Especially as you are comparing one computer model to averaged human rankings. AP, coaches, CFP are averages of individual votes. average some computer ones together and you would increase the similarities.

All true. But, as I've said before, one need look no further than the BCS. The worst pairings were always a result of the computers (2001, 2003 being the most obvious). That's why they reduced the computers in the overall formula.
 
All true. But, as I've said before, one need look no further than the BCS. The worst pairings were always a result of the computers (2001, 2003 being the most obvious). That's why they reduced the computers in the overall formula.

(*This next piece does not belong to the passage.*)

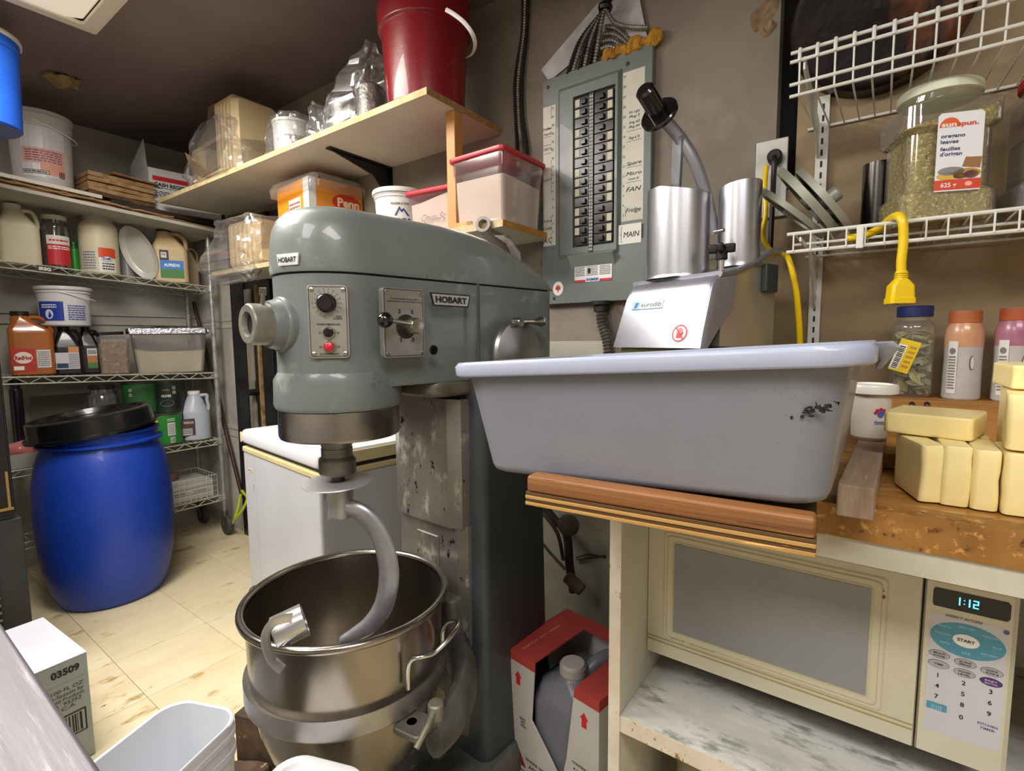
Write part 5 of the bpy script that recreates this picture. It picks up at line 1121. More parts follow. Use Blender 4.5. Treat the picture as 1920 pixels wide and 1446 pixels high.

Not a fan of Oklahoma I guess?
 
Don't have any real issue with them, but they shouldn't have been in that game in '03. Thanks to the computers, we got #s 2 and 3 in both polls playing for the right to be #1.

because a more recent loss matters more than one against a worse team from a while ago?
 
because a more recent loss matters more than one against a worse team from a while ago?

True, USC's loss was to a worse team in the form of 8-6 Cal. But it was by a field goal in 3 OTs.

Oklahoma didn't even compete with a 3-loss Kansas State team.

So USC might have lost to a "worse team," but OU wound up with a worse loss.
 
so USC had more time to beat Cal and couldn't.

so we are down to the Dobbs4Heisman "eye test" to make or break. :)
 
so USC had more time to beat Cal and couldn't.

Okay. Compare apples-to-apples, then. After 60 minutes, USC was tied with Cal, and Oklahoma was down 4 touchdowns to KSU.

so we are down to the Dobbs4Heisman "eye test" to make or break. :)

I've never had a problem with the "eye test" argument, except that D4H's eye seems to be watching events that only he can see.

In the case of 2003, I know that the eye test showed Oklahoma getting drilled by a good, but by no means great Kansas State team. I don't know what my formula would have returned for that year as I didn't go back that far. But if it were to return LSU and Oklahoma, it would be wrong.